GNU/Linux Considered Harmful?
One of my classmates from MIT (i.e., an old guy who has been using Unix for nearly 20 years) thought that his personal Web/mail server had been hacked. The GNU/Linux machine was behaving inexplicably and not doing any of the things that it had been configured to do. Last night he finally figured out why. Logged in as root he’d tried to list a tar file from another computer. But he got one character of the incantation wrong and instead wrote the tar file over the existing file system. Basically all of the files in /etc were replaced by /etc files from the old computer, which had a different set of users/passwords and was in a different network.
I’m not going to say who it is because he’d be embarrassed but perhaps the incident reveals something general: people over the age of 25 shouldn’t use Unix/GNU/Linux/whatever, unless they are full-time professional Unix sysadmins. The dialog boxes on WinXP are annoying but for those of us nearing 40 perhaps it would be nice to have the computer ask “Are you sure that you want to overwrite all the most critical files on this machine?”

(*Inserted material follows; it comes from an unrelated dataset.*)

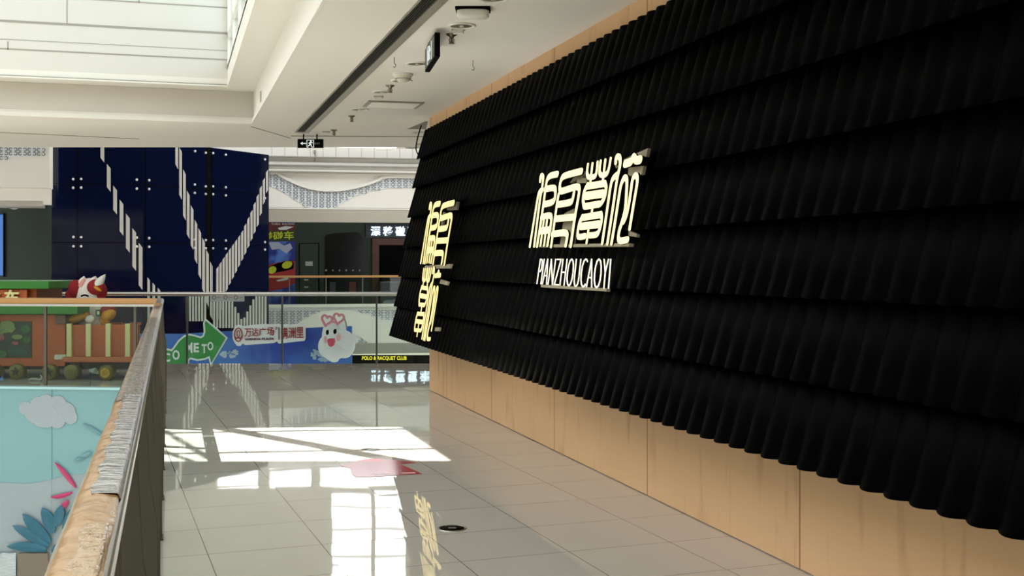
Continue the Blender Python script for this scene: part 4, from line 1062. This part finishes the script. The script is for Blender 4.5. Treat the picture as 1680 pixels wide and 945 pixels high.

My instrument instructor in Alaska was 77 years old at the time that I got my rating. Tom Wardleigh had 33,000 hours of flying experience including 15,000 hours on floats and was considered perhaps the best flight instructor in the state of Alaska. His son had refused to learn to fly, despite his proximity to such a renowned instructor and all of the freedom that flying brings in a state with substantially no roads. One of the things that Tom’s son had noticed was how many times his father went out to search for pilots who had crashed. His stated reason for never learning to fly: “I don’t want to do something where the opposite of perfection is death.”
Being root on Unix is sort of like that.